PROBLEM TO SOLVE:
For every line in the data below that contains "from", copy the line.

DATA LINES:
___

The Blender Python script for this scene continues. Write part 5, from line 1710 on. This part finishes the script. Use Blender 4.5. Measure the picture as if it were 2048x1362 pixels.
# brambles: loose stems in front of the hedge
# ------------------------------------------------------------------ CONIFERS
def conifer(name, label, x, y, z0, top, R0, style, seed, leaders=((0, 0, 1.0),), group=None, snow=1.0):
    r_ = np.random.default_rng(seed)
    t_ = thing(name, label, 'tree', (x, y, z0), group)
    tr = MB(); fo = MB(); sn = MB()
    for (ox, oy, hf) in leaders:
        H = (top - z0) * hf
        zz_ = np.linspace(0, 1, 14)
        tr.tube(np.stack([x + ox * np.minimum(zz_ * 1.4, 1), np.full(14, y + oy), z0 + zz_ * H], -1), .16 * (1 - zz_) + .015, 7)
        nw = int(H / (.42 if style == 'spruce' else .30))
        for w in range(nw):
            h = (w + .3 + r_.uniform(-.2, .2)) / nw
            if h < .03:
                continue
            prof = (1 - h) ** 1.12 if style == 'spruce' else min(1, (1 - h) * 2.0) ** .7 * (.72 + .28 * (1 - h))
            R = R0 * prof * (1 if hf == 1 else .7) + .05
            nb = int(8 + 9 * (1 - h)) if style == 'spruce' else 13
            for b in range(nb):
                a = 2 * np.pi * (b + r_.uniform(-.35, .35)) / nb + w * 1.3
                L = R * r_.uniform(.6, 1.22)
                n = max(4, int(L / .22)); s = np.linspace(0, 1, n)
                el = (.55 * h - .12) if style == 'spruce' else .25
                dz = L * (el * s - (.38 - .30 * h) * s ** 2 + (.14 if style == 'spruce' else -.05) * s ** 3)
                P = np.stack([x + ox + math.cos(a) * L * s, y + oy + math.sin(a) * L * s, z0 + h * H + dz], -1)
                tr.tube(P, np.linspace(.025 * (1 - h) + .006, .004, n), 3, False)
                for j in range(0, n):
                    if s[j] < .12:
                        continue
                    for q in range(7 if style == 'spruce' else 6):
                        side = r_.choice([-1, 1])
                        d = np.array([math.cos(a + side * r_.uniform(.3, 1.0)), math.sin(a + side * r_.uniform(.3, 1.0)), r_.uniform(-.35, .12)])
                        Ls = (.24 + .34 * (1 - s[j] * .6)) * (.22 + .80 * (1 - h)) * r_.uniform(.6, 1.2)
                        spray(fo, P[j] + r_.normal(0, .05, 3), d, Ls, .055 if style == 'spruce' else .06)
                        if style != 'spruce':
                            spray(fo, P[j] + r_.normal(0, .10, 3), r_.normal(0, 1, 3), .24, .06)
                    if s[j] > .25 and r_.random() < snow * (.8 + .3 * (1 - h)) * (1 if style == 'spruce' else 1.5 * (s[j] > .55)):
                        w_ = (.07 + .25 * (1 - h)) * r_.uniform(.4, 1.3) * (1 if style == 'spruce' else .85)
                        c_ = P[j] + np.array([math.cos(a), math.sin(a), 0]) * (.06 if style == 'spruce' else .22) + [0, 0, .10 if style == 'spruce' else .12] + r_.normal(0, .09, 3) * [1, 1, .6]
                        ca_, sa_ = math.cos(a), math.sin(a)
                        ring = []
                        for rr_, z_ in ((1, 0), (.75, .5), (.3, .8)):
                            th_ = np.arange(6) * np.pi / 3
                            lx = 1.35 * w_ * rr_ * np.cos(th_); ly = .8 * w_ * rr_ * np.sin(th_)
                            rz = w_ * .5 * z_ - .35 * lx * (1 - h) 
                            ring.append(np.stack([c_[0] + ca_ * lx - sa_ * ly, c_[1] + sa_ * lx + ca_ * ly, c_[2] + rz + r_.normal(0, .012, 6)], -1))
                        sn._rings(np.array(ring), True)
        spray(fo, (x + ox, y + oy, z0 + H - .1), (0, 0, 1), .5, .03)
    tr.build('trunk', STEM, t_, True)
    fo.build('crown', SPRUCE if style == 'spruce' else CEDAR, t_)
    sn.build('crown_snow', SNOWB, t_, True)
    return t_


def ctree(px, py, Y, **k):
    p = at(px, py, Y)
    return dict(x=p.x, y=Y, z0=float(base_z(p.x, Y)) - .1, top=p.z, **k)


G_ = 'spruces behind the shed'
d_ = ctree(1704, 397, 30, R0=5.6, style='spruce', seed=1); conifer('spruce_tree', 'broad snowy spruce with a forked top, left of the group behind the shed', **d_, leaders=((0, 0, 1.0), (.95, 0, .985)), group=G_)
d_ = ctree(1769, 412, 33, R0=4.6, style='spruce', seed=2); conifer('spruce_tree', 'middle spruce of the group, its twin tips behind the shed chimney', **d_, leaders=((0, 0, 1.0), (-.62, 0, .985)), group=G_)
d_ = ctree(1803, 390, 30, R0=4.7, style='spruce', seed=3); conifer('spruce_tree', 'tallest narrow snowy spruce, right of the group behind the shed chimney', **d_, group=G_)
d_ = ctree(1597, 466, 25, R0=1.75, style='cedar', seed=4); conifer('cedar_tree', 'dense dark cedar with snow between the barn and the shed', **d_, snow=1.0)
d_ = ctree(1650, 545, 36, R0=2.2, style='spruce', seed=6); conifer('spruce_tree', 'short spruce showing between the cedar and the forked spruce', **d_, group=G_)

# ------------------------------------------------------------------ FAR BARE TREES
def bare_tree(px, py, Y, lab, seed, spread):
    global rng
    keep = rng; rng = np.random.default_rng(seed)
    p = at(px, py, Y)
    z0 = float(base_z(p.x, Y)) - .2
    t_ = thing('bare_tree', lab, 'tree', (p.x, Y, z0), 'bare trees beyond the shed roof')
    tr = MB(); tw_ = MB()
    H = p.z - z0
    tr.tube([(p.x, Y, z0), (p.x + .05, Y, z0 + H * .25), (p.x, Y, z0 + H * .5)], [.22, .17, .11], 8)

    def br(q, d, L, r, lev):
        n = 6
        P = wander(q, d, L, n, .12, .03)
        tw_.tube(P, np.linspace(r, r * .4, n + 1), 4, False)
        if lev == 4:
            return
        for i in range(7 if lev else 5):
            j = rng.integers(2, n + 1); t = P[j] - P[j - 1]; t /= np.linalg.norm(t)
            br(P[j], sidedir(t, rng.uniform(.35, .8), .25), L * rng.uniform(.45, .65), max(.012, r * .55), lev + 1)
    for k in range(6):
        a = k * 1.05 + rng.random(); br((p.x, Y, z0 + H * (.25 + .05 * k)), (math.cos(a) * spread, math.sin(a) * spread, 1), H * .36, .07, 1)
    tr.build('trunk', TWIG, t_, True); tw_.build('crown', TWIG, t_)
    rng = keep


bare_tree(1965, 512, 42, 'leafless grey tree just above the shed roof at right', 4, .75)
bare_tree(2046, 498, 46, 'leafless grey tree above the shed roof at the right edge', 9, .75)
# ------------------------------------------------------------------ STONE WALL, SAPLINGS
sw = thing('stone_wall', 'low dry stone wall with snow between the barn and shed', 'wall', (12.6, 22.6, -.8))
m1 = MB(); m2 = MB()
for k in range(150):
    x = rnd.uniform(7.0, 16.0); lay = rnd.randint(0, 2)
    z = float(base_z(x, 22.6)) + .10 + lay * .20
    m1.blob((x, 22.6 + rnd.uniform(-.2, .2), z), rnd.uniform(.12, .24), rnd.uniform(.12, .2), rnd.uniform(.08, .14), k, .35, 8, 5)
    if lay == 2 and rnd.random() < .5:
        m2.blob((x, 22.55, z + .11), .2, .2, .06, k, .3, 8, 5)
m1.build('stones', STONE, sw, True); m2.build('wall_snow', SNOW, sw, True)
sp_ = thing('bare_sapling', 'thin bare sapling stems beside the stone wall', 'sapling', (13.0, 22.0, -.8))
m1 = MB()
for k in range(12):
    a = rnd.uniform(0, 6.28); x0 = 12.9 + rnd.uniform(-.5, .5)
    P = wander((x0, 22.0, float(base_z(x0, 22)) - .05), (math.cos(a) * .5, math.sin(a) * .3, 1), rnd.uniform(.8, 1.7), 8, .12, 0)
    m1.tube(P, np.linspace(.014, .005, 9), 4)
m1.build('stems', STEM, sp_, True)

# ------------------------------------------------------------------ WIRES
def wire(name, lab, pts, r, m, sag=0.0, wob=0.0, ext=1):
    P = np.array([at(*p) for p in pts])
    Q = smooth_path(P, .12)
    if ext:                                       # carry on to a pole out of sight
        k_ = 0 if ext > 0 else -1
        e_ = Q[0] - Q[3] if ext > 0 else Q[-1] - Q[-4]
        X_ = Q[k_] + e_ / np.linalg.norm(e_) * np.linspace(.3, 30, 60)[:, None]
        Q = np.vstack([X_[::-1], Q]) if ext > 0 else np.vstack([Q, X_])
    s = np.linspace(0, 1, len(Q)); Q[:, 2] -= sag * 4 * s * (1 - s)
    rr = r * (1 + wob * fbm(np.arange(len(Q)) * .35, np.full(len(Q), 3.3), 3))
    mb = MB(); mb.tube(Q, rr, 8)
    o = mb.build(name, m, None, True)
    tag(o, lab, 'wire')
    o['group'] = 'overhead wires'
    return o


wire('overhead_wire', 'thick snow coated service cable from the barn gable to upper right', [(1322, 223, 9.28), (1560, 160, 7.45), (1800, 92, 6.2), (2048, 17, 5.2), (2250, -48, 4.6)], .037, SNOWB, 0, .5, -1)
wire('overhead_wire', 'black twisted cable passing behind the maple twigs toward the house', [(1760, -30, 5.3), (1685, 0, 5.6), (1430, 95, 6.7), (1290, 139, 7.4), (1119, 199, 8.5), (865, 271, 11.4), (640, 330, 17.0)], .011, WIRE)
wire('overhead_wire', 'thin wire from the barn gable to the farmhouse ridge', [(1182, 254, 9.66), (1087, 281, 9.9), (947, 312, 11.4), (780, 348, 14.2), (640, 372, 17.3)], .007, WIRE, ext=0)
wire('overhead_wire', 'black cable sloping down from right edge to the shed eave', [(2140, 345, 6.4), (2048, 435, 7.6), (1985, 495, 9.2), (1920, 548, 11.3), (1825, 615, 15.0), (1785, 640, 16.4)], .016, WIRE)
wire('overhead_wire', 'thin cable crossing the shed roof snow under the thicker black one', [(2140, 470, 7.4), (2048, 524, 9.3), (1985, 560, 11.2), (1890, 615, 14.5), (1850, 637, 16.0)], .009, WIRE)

___

COMPLETED EXERCISE:
The Blender Python script for this scene continues. Write part 5, from line 1710 on. This part finishes the script. Use Blender 4.5. Measure the picture as if it were 2048x1362 pixels.
wire('overhead_wire', 'thick snow coated service cable from the barn gable to upper right', [(1322, 223, 9.28), (1560, 160, 7.45), (1800, 92, 6.2), (2048, 17, 5.2), (2250, -48, 4.6)], .037, SNOWB, 0, .5, -1)
wire('overhead_wire', 'thin wire from the barn gable to the farmhouse ridge', [(1182, 254, 9.66), (1087, 281, 9.9), (947, 312, 11.4), (780, 348, 14.2), (640, 372, 17.3)], .007, WIRE, ext=0)
wire('overhead_wire', 'black cable sloping down from right edge to the shed eave', [(2140, 345, 6.4), (2048, 435, 7.6), (1985, 495, 9.2), (1920, 548, 11.3), (1825, 615, 15.0), (1785, 640, 16.4)], .016, WIRE)